Honors Labs

1) Many of you are in danger of getting a zero for the ferryman ( relative motion) lab. Where are they?

2) Most of the harmonic labs have be redone for many reasons.

a) How can you say that the k values were similar or not without showing me the calculations and results for the ks for each of the three parts? You must do these calculations and show them and the results.

b) Many of you plotted deltaL vs Mg for part 1 which is fine. Then k=1/slope. Then you said units of slope were N/m but they are really m/N which makes sense since the slope is 1/k.

c) Many of you found the velocity in part 3 by dividing the xmax by the time from the gate, when the gate recorded how long it took the card to pass through, not how long it took the card to get from xmax to the equilibrium point. You must use vmax = cardheight (or width)/time.

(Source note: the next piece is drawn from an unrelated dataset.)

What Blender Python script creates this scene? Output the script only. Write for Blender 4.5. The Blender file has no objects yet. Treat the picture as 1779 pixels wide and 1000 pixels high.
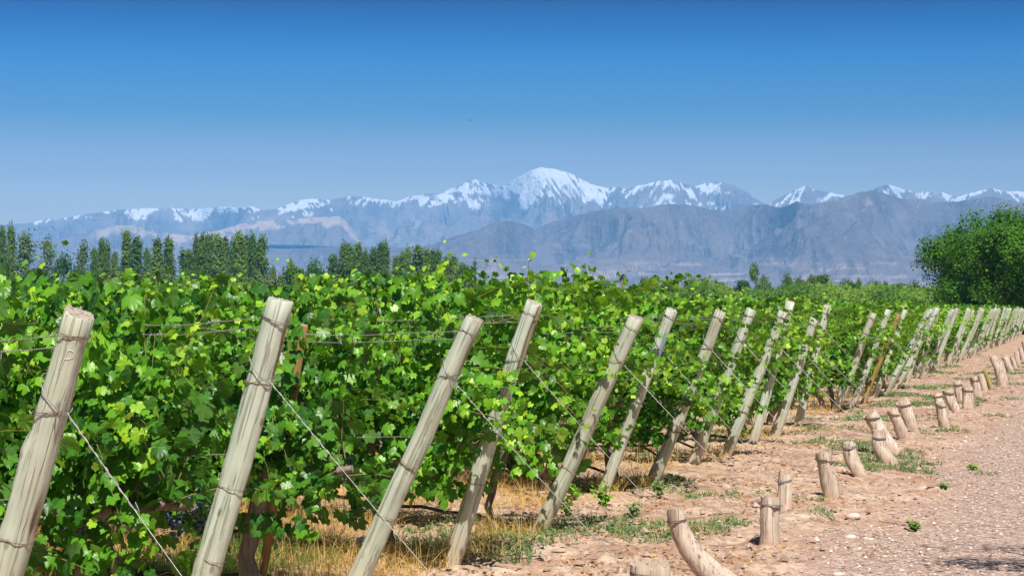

d) You were supposed to use the slope to find k not individual points on the graphs. Use equations we developed as noted below

To find the k values use : part 1 k= 1/ slope ; part 2 k = (2pi)squared/slope part 3: k =m times square of slope .

e) Many of you concocted strange explanations for how a larger mass increased the amplitude and thus led to shorter or longer periods. The mass has nothing to do with the amplitude. The mass determines where the new equilibrium is, but once you let the mass rest there, you are the one who pulls the spring as far as you want to establish the amplitude. You did this several times in parts 3 and 4.

Also, our theory and your data show amplitude does not affect period (see part 4 for instance.) In any case, the mass effects the period in a horizontal oscillator also, so the mass effect on period has nothing to do with the force of gravity. It has to do with inertia, resistance to acceleration. Omega goes as the square root of the restoring acceleration per meter of displacement. The acceleration is inversely proportional to the mass, therefore omega is proportional to the square root of 1/mass. Since T is inversely proportional to omega, T is proportional to the square root of mass.

f) some of you decided that despite part 4 data to the contrary, T depends on amplitude. Don't let your preconceived notions over rule data so easily.

g) For the post lab some of you lost track of units. Remember 1 g = .0001kg and 1 cm = .01m

h) Also in the post lab, many of you went through entire calculations to come up with the new mass ( question 4)= .4015 kg. It doesn't. Since m1 = .1 and T2 = 2 x T1 and T is proportional to square root of mass then m2 must be exactly = 4 x m1. You don't need a calculator, or even a calculation for this.